(UAZ.News) Quantum environments are difficult to create and maintain. Entangled quantum bit states, or qubits, usually last less than a second before collapsing. Qubits are also highly sensitive to their surrounding environments and must be stored at cryogenic temperatures.
Researchers in the University of Arizona Department of Materials Science and Engineering have demonstrated the possibility for acoustic waves in a classical environment to do the work of quantum information processing without the time limitations and fragility. “We could run our system for years,” said Keith Runge, director of research in the Department of Materials Science and Engineering and one of the paper’s authors. “It’s so robust that we could take it outside to a tradeshow without it being perturbed at all – earlier this year, we did.”
There’s a way around the use of quantum mechanics for data processing: Optical scientists and electrical and computer engineering researchers have demonstrated the ability to create systems of photons, or units of light, that exhibit nonseparability without nonlocality.
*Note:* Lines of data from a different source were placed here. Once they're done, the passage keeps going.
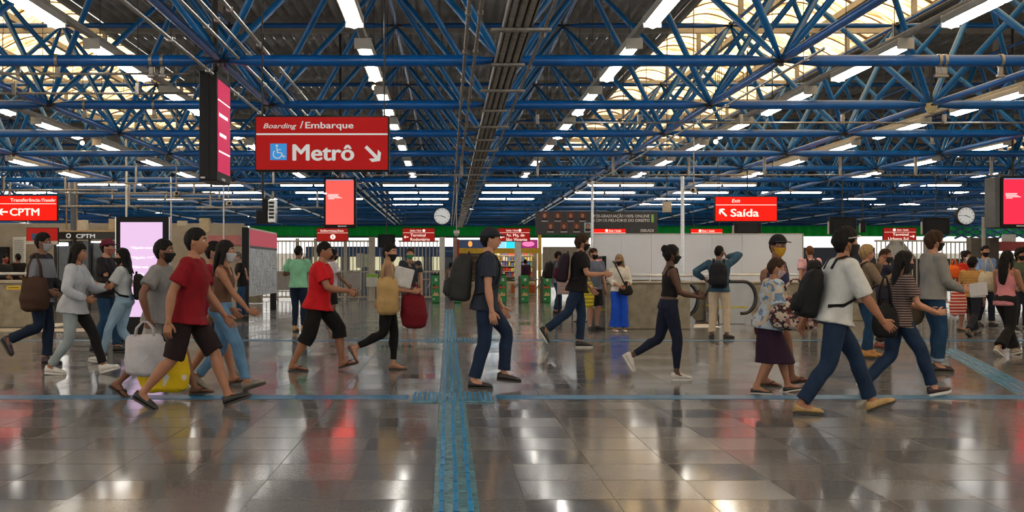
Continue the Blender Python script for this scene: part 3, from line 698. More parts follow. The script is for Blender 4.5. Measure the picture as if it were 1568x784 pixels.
# ------------------------------------------------------------------ screens
RS = emis('screen_red', (1.0, .085, .07), 1.0); SW = emis('screen_white', (1, .85, .85), .9)
def scr_lines(o, W, H, m=SW, x0=-.75, z0=.66):
    b = MB()
    for k, (a, w) in enumerate(((0, .9), (.0, .85), (0, 1.0), (.3, 1.1), (.1, .5))): b.box(x0*W+a*W*.2, x0*W+a*W*.2+w*W*.75, -.006, -.003, H*(z0-.022*k), H*(z0-.022*k)+.011)
    b.build('screen_text', m, o)
def hscreen(label, px0, px1, py0, py1, d, th, m, rod=True):
    x0, x1, z0, z1 = at(px0, d), at(px1, d), zt(py1, d), zt(py0, d); W, H = (x1-x0)/2, z1-z0
    o = thing('portrait_screen', label, 'screen', ((x0+x1)/2, d, z0))
    b = MB(); b.bbox(-W, W, 0, th, 0, H, .01); b.build('casing', BLACK, o)
    b = MB(); b.box(-W*.86, W*.86, -.003, .001, H*.07, H*.94); b.build('display', m, o)
    scr_lines(o, W, H); b = MB(); b.box(-W*.12, W*.42, -.005, 0, H*.022, H*.046); b.build('maker_plate', mat('pale_plate', (.7, .7, .7), .4), o)
    b = MB(); b.box(-W*.84, W*.84, -.005, -.002, H*.944, H*.962); b.build('ticker_bar', emis('ticker', (.35, .45, .75), .5), o)
    b = MB(); b.tube([(0, th/2, H), (0, th/2, ZR-z0+.02)], .03, 8); b.build('hanging_pole', DARK, o)
    return o
o = hscreen('bright red portrait screen hanging in front of the far signs', 495.5, 545, 272, 349, 25.3, .2, RS)
b = MB(); b.ell((-.36, -.01, .86), (.045, .004, .022)); b.build('speech_mark', SW, o)
hscreen('bright red portrait screen with a deep grey side at the right edge', 1533, 1586, 270, 348.5, 24.0, .5, emis('screen_red_right', (1.0, .022, .06), .85))
b = MB(); d = 24.0; b.bbox(at(1524.5, d), at(1533, d)-.003, d+.03, d+.5, zt(348, d), zt(271, d), .01); tag(b.build('screen_cabinet', mat('grey_cabinet', (.10, .105, .11), .5)), 'dark grey cabinet attached beside the red screen at the right edge', 'cabinet')
# double portrait screen seen from its end
y0, y1 = 13.45, 14.3; xs0, xs1 = at(304.5, y0), at(332, y0); z0, z1 = zt(276.5, y0), zt(108, y0)
o = thing('double_screen', 'tall black back-to-back screen hanging end on left of the large sign', 'screen', ((xs0+xs1)/2, y0, z0)); W = (xs1-xs0)/2; H = z1-z0
b = MB(); b.bbox(-W, W, 0, y1-y0, 0, H, .012); b.bbox(-W*.15, W*.15, -.008, 0, .02, H-.02, .004); b.build('casing', BLACK, o)
PK = emis('screen_magenta', (.60, .015, .09), .6)
b = MB(); b.box(W-.001, W+.004, .05, y1-y0-.05, .13, H-.10); b.build('display', PK, o)
b = MB(); b.box(W+.004, W+.006, .12, y1-y0-.2, H*.60, H*.63); b.box(W+.004, W+.006, .15, y1-y0-.3, H*.42, H*.45); b.box(W+.004, W+.006, .1, y1-y0-.06, H*.27, H*.285); b.box(W+.004, W+.006, .05, y1-y0-.05, H*.74, H*.752); b.build('screen_reflection_text', SW, o)
b = MB(); b.box(W, W+.004, .3, .5, .03, .06); b.box(-W*.8, -W*.3, -.012, -.004, .03, .05); b.build('maker_plate', mat('pale_plate', (.7, .7, .7), .4), o)
b = MB(); b.tube([(0, .4, H), (0, .4, ZR-z0+.02)], .04, 10); b.build('hanging_pole', DARK, o)
# monitors seen from behind
def monitor(px, py0, py1, w, d, label, rod_py, th=.08):
    x, z0, z1 = at(px, d), zt(py1, d), zt(py0, d); H = z1-z0; W = w*d/F/2
    o = thing('hanging_monitor', label, 'monitor', (x, d, z0)); b = MB(); b.bbox(-W, W, 0, th, 0, H, .012); b.build('casing', BLACK, o)
    b = MB()
    for k in range(7): b.box(-W*.7, W*.7, -.006, 0, H*(.2+.1*k), H*(.2+.1*k)+.012)
    b.build('vent_slots', DARK, o); b = MB(); b.bbox(-W-.03, -W, 0, th, 0, H*.75, .004); b.build('side_bracket', GREYP, o)
    b = MB(); b.tube([(0, th/2, H), (0, th/2, ZR-z0+.02)], .02, 8); b.build('hanging_pole', DARK, o)
monitor(1291, 332.5, 358.5, 42, 30, 'black hanging monitor behind the tall curly-haired man', 292)
monitor(1434, 333, 359, 42, 30, 'black hanging monitor left of the right-hand clock', 296)
monitor(1145, 341, 358, 42, 28, 'black hanging monitor directly under the Saída sign', 338)
monitor(592, 359, 379, 26, 37, 'small black monitor over the far gate beside Terminal Rodoviário sign', 344)
monitor(1322, 338, 356, 8, 34, 'slim black panel hanging right of the first monitor', 330)
d = 25; o = thing('train_display', 'black train information display on a pole under the large sign', 'display', (at(401, d), d, zt(342, d)))
b = MB(); b.bbox(at(392, d)-at(401, d), at(408, d)-at(401, d), 0, .35, 0, 20*d/F, .01); b.bbox(0, at(410, d)-at(401, d), .02, .35, 20*d/F, 38*d/F, .01); b.build('casing', BLACK, o)
b = MB(); b.bbox(at(409, d)-at(401, d), at(421, d)-at(401, d), .05, .35, .03, 36*d/F, .01); fr = b.build('side_frame', STEEL, o)
b = MB()
for k in range(5): b.box(at(411, d)-at(401, d), at(419, d)-at(401, d), .04, .05, .12+.09*k, .18+.09*k)
b.build('grille', DARK, fr); b = MB(); b.tube([(0, .1, 38*d/F), (0, .1, ZR-zt(342, d)+.02)], .035, 10); b.build('hanging_pole', DARK, o)
# totem screen
d = 17.0; x0, x1 = at(178, d), at(258, d); o = thing('totem_screen', 'tall black totem with a lilac advertising screen behind the walkers', 'screen', ((x0+x1)/2, d, 0)); W = (x1-x0)/2; H = zt(332, d)
b = MB(); b.bbox(-W, W, 0, .16, 0.03, H, .015); b.build('casing', BLACK, o)
b = MB(); b.box(-W+.07, W-.10, -.004, .001, .45, H-.09); b.build('display', emis('screen_lilac', (.58, .40, .60), .95), o)
b = MB(); b.bbox(-W-.02, -W-.002, .0, .1, .05, H, .004); b.bbox(W+.002, W+.02, .0, .1, .05, H, .004); b.build('steel_edge', STEEL, o)
b = MB(); b.bbox(-W-.05, W+.05, -.1, .26, 0, .03, .008); b.build('base_plate', DARK, o)
lx = lambda px: at(px, d)-o.location[0]
for (s_, px0, px1, py) in (('“Alguém mora?”', 200, 239, 381), ('“Alguém +1?”', 201, 236, 396), ('“Falam mais', 202, 227, 410.5), ('sozinho', 203, 220, 421), ('+1”', 210, 216, 427)):
    text(s_, lx(px0), lx(px1), zt(py, d), 3.6*d/F, -.006, SW, o, .02)
# map board (faces the aisle)
o = thing('map_board', 'long map board standing edge on with a dark red header', 'map board', (-5.27, 26.3, 0)); H = zt(348, 26.3)
for y in (0, 4.2):
    b = MB(); b.bbox(-.09 if y == 0 else -.09, .07, y, y+.16 if y == 0 else y+.2, 0, H, .01); b.build('post', BLACK, o)
b = MB(); b.bbox(.075, .10, .1, 4.3, .52, H, .006); b.build('panel', WHITEP, o)
b = MB(); b.box(.10, .106, .12, 4.28, .55, H-.54); mp_ = b.build('map_sheet', mat('map_paper', (.50, .54, .58), .35, 0, .35, 5, 0), o)
random.seed(4); b = MB()
for k in range(60):
    y, z = .3+random.random()*3.6, .65+random.random()*1.05; b.box(.106, .108, y, y+random.uniform(.03, .5), z, z+.012); b.box(.106, .108, y, y+.02, z, z+random.uniform(.02, .25))
b.build('map_lines', mat('map_ink', (.22, .25, .3), .5), mp_)
b = MB(); b.box(.10, .107, .12, 4.28, H-.47, H-.05); b.build('header_band', emis('header_red', (.45, .06, .09), .5), o)
b = MB(); b.box(.10, .109, .12, 4.28, H-.54, H-.47); b.build('header_line', mat('header_dark', (.06, .07, .09), .4), o)
# clocks
def clock(px, py, r, d, label, hh, mm):
    R_ = r*d/F; o = thing('wall_clock', label, 'clock', (at(px, d), d, zt(py, d)))
    b = MB(); b.tube([(0, 0, 0), (0, .14, 0)], R_*1.08, 40); b.build('case', BLACK, o)
    b = MB(); b.tube([(0, -.006, 0), (0, 0, 0)], R_*.97, 40); b.build('dial', emis('clock_dial', (.62, .62, .60), .45), o)
    b = MB()
    for k in range(12):
        a = k*PI/6; c, s_ = math.cos(a), math.sin(a)
        stroke(b, [(c*R_*.74, s_*R_*.74), (c*R_*.88, s_*R_*.88)], R_*.055, -.009, -.006)
    for k in range(60):
        a = k*PI/30; stroke(b, [(math.cos(a)*R_*.88, math.sin(a)*R_*.88), (math.cos(a)*R_*.92, math.sin(a)*R_*.92)], R_*.02, -.009, -.006)
    b.build('hour_marks', BLACK, o)
    for (t, L, w, nm) in (((hh+mm/60)/12, .5, .07, 'hour_hand'), (mm/60, .78, .045, 'minute_hand')):
        a = PI/2-t*2*PI; b = MB(); stroke(b, [(-math.cos(a)*R_*.15, -math.sin(a)*R_*.15), (math.cos(a)*R_*L, math.sin(a)*R_*L)], R_*w, -.013, -.010); b.build(nm, BLACK, o)
    b = MB(); b.tube([(0, .07, R_), (0, .07, ZR-zt(py, d)+.02)], .008, 6); b.build('hanging_cable', DARK, o)
clock(677, 331, 12.6, 25, 'round white clock hanging left of the dome camera', 3, 46)
clock(1479.5, 330.5, 13.2, 24.5, 'round white clock hanging beside the right edge screen', 3, 46)

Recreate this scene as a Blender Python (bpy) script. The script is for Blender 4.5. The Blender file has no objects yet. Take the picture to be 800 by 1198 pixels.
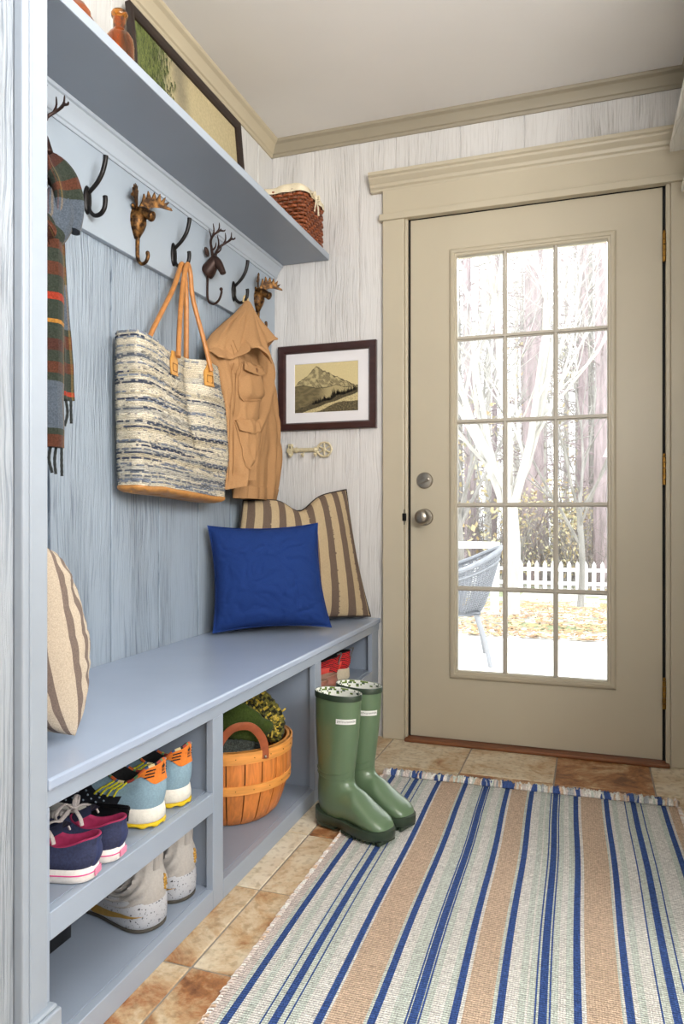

Though nonlocality is important for specific applications like cryptography, it’s the nonseparability that matters for applications like quantum computing. And particles that are nonseparable in classical Bell states, rather than entangled in a quantum Bell state, are much more stable.
The materials science and engineering team has taken this a step further by demonstrating for the first time that that classical nonseparability can be applied to acoustic waves, not just light waves. They use phi-bits, units made up of quasi-particles called phonons that transmit sound and heat waves.